- _PROBLEM STATEMENT_
Search the listing below for the string "this" and show each line that contains it.

[Entries with scene source code]
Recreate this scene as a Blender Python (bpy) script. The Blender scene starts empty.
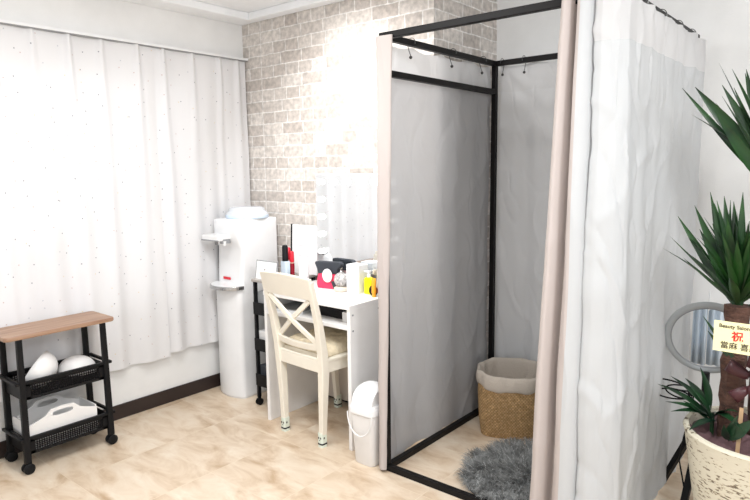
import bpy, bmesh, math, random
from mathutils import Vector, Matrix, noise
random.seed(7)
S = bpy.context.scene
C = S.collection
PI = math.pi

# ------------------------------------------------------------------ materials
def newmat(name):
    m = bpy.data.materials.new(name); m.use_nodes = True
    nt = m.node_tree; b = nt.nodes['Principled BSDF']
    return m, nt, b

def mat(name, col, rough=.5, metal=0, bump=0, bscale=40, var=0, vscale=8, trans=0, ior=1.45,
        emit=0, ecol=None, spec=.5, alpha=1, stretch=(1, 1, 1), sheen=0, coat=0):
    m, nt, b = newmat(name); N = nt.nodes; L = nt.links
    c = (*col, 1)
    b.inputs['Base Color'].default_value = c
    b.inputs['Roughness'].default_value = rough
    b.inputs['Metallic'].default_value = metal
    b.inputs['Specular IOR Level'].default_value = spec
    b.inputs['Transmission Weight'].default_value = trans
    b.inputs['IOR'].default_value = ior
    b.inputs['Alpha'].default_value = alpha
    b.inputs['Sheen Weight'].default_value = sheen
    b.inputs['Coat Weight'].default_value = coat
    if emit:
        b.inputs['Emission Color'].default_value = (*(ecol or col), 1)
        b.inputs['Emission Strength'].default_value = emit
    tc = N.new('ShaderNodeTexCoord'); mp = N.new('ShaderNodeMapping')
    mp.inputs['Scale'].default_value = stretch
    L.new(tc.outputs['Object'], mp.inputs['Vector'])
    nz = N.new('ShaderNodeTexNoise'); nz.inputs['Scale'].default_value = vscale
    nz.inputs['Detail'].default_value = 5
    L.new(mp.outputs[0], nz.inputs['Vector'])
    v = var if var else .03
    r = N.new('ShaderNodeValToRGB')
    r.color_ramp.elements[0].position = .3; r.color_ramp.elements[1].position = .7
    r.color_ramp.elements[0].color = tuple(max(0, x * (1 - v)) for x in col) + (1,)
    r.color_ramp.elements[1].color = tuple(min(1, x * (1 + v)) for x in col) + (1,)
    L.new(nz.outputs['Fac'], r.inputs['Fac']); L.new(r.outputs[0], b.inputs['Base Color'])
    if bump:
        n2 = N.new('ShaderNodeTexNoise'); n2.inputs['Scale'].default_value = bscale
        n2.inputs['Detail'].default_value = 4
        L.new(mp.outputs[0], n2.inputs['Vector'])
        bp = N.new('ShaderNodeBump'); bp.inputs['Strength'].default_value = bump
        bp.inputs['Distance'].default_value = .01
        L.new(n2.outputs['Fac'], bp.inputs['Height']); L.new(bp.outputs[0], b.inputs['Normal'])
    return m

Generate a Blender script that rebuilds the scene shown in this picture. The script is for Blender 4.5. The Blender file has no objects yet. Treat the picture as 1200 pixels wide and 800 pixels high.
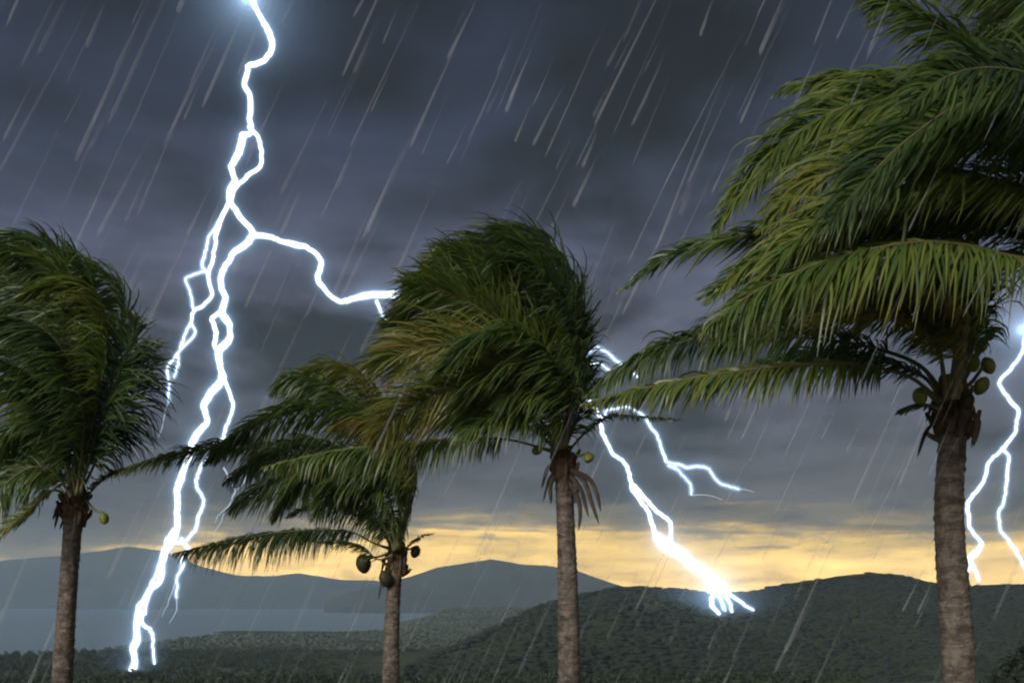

- _WRITTEN REPLY_
Recreate this scene as a Blender Python (bpy) script. The Blender scene starts empty.
Generate a Blender script that rebuilds the scene shown in this picture. The script is for Blender 4.5. The Blender file has no objects yet. Treat the picture as 1200 pixels wide and 800 pixels high.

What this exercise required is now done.